## DATASET EXCERPT
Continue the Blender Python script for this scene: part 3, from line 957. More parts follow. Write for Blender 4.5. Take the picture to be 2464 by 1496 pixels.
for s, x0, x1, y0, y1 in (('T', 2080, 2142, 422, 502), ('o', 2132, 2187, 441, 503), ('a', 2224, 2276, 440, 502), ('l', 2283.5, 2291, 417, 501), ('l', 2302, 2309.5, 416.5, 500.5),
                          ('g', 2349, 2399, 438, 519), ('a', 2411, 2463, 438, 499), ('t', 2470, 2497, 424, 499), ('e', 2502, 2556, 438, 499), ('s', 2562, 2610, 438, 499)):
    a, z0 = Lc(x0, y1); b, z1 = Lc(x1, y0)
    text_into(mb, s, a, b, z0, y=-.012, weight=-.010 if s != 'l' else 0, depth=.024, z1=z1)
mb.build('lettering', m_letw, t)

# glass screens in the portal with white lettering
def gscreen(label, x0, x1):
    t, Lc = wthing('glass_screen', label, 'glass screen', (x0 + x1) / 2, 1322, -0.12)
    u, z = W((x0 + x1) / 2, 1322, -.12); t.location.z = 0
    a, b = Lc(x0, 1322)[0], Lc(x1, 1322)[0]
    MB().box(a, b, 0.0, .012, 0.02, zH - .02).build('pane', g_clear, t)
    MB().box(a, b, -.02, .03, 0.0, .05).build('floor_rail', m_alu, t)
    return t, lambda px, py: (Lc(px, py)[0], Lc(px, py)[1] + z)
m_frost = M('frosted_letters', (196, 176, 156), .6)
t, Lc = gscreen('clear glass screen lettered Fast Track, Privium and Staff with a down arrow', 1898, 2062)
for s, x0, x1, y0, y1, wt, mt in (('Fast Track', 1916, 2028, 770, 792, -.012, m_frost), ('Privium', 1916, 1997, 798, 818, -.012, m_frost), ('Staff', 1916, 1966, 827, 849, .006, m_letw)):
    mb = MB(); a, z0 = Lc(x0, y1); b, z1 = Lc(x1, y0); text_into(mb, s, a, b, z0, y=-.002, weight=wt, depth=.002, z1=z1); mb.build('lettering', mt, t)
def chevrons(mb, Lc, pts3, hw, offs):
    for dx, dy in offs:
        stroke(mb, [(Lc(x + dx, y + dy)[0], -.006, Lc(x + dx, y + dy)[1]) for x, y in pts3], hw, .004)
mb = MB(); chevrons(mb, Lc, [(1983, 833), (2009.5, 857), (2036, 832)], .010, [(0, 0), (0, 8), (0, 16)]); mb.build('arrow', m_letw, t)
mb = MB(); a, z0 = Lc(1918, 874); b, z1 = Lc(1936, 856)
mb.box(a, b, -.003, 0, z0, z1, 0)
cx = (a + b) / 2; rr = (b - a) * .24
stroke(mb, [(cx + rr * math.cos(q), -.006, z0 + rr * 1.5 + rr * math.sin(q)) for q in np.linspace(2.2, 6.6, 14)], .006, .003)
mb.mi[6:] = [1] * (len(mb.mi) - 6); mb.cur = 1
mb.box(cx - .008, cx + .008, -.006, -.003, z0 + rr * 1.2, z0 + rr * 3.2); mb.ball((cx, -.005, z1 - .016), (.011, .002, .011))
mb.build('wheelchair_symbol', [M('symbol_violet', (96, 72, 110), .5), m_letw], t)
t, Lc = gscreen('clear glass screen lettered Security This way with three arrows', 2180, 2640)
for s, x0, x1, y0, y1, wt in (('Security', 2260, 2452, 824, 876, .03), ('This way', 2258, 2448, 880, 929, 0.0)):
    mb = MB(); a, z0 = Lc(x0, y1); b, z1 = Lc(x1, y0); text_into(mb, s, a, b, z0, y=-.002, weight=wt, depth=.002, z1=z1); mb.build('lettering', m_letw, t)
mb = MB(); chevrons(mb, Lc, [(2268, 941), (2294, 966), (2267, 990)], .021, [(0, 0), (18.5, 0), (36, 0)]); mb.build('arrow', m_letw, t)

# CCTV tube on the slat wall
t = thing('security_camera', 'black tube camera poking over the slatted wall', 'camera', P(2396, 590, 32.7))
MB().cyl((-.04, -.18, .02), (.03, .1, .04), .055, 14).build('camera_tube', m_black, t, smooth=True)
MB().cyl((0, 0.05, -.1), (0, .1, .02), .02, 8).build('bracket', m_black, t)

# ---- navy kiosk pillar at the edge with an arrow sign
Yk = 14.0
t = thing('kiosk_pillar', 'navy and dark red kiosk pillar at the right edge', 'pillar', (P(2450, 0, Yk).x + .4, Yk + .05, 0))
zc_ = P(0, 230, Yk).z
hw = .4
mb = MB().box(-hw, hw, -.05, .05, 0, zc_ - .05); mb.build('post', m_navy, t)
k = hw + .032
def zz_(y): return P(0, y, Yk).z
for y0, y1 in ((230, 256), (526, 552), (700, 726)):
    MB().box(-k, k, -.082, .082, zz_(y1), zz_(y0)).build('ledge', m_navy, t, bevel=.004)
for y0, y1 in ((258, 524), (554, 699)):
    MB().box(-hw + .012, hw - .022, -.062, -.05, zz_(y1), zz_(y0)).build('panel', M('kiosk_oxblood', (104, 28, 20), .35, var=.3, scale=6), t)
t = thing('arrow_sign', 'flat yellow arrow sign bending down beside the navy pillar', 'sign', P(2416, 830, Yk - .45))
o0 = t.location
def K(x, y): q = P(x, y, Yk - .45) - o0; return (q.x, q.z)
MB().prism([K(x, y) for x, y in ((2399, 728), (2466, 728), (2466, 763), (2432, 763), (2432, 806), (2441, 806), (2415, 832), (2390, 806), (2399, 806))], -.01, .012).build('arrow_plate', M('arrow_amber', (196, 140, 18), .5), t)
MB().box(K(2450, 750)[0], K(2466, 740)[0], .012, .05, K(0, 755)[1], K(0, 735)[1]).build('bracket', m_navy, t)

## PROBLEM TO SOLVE
Your task is to repeat the data exactly, with nothing left out.

## REPLY TO THE EXERCISE
Continue the Blender Python script for this scene: part 3, from line 957. More parts follow. Write for Blender 4.5. Take the picture to be 2464 by 1496 pixels.
for s, x0, x1, y0, y1 in (('T', 2080, 2142, 422, 502), ('o', 2132, 2187, 441, 503), ('a', 2224, 2276, 440, 502), ('l', 2283.5, 2291, 417, 501), ('l', 2302, 2309.5, 416.5, 500.5),
                          ('g', 2349, 2399, 438, 519), ('a', 2411, 2463, 438, 499), ('t', 2470, 2497, 424, 499), ('e', 2502, 2556, 438, 499), ('s', 2562, 2610, 438, 499)):
    a, z0 = Lc(x0, y1); b, z1 = Lc(x1, y0)
    text_into(mb, s, a, b, z0, y=-.012, weight=-.010 if s != 'l' else 0, depth=.024, z1=z1)
mb.build('lettering', m_letw, t)

# glass screens in the portal with white lettering
def gscreen(label, x0, x1):
    t, Lc = wthing('glass_screen', label, 'glass screen', (x0 + x1) / 2, 1322, -0.12)
    u, z = W((x0 + x1) / 2, 1322, -.12); t.location.z = 0
    a, b = Lc(x0, 1322)[0], Lc(x1, 1322)[0]
    MB().box(a, b, 0.0, .012, 0.02, zH - .02).build('pane', g_clear, t)
    MB().box(a, b, -.02, .03, 0.0, .05).build('floor_rail', m_alu, t)
    return t, lambda px, py: (Lc(px, py)[0], Lc(px, py)[1] + z)
m_frost = M('frosted_letters', (196, 176, 156), .6)
t, Lc = gscreen('clear glass screen lettered Fast Track, Privium and Staff with a down arrow', 1898, 2062)
for s, x0, x1, y0, y1, wt, mt in (('Fast Track', 1916, 2028, 770, 792, -.012, m_frost), ('Privium', 1916, 1997, 798, 818, -.012, m_frost), ('Staff', 1916, 1966, 827, 849, .006, m_letw)):
    mb = MB(); a, z0 = Lc(x0, y1); b, z1 = Lc(x1, y0); text_into(mb, s, a, b, z0, y=-.002, weight=wt, depth=.002, z1=z1); mb.build('lettering', mt, t)
def chevrons(mb, Lc, pts3, hw, offs):
    for dx, dy in offs:
        stroke(mb, [(Lc(x + dx, y + dy)[0], -.006, Lc(x + dx, y + dy)[1]) for x, y in pts3], hw, .004)
mb = MB(); chevrons(mb, Lc, [(1983, 833), (2009.5, 857), (2036, 832)], .010, [(0, 0), (0, 8), (0, 16)]); mb.build('arrow', m_letw, t)
mb = MB(); a, z0 = Lc(1918, 874); b, z1 = Lc(1936, 856)
mb.box(a, b, -.003, 0, z0, z1, 0)
cx = (a + b) / 2; rr = (b - a) * .24
stroke(mb, [(cx + rr * math.cos(q), -.006, z0 + rr * 1.5 + rr * math.sin(q)) for q in np.linspace(2.2, 6.6, 14)], .006, .003)
mb.mi[6:] = [1] * (len(mb.mi) - 6); mb.cur = 1
mb.box(cx - .008, cx + .008, -.006, -.003, z0 + rr * 1.2, z0 + rr * 3.2); mb.ball((cx, -.005, z1 - .016), (.011, .002, .011))
mb.build('wheelchair_symbol', [M('symbol_violet', (96, 72, 110), .5), m_letw], t)
t, Lc = gscreen('clear glass screen lettered Security This way with three arrows', 2180, 2640)
for s, x0, x1, y0, y1, wt in (('Security', 2260, 2452, 824, 876, .03), ('This way', 2258, 2448, 880, 929, 0.0)):
    mb = MB(); a, z0 = Lc(x0, y1); b, z1 = Lc(x1, y0); text_into(mb, s, a, b, z0, y=-.002, weight=wt, depth=.002, z1=z1); mb.build('lettering', m_letw, t)
mb = MB(); chevrons(mb, Lc, [(2268, 941), (2294, 966), (2267, 990)], .021, [(0, 0), (18.5, 0), (36, 0)]); mb.build('arrow', m_letw, t)

# CCTV tube on the slat wall
t = thing('security_camera', 'black tube camera poking over the slatted wall', 'camera', P(2396, 590, 32.7))
MB().cyl((-.04, -.18, .02), (.03, .1, .04), .055, 14).build('camera_tube', m_black, t, smooth=True)
MB().cyl((0, 0.05, -.1), (0, .1, .02), .02, 8).build('bracket', m_black, t)

# ---- navy kiosk pillar at the edge with an arrow sign
Yk = 14.0
t = thing('kiosk_pillar', 'navy and dark red kiosk pillar at the right edge', 'pillar', (P(2450, 0, Yk).x + .4, Yk + .05, 0))
zc_ = P(0, 230, Yk).z
hw = .4
mb = MB().box(-hw, hw, -.05, .05, 0, zc_ - .05); mb.build('post', m_navy, t)
k = hw + .032
def zz_(y): return P(0, y, Yk).z
for y0, y1 in ((230, 256), (526, 552), (700, 726)):
    MB().box(-k, k, -.082, .082, zz_(y1), zz_(y0)).build('ledge', m_navy, t, bevel=.004)
for y0, y1 in ((258, 524), (554, 699)):
    MB().box(-hw + .012, hw - .022, -.062, -.05, zz_(y1), zz_(y0)).build('panel', M('kiosk_oxblood', (104, 28, 20), .35, var=.3, scale=6), t)
t = thing('arrow_sign', 'flat yellow arrow sign bending down beside the navy pillar', 'sign', P(2416, 830, Yk - .45))
o0 = t.location
def K(x, y): q = P(x, y, Yk - .45) - o0; return (q.x, q.z)
MB().prism([K(x, y) for x, y in ((2399, 728), (2466, 728), (2466, 763), (2432, 763), (2432, 806), (2441, 806), (2415, 832), (2390, 806), (2399, 806))], -.01, .012).build('arrow_plate', M('arrow_amber', (196, 140, 18), .5), t)
MB().box(K(2450, 750)[0], K(2466, 740)[0], .012, .05, K(0, 755)[1], K(0, 735)[1]).build('bracket', m_navy, t)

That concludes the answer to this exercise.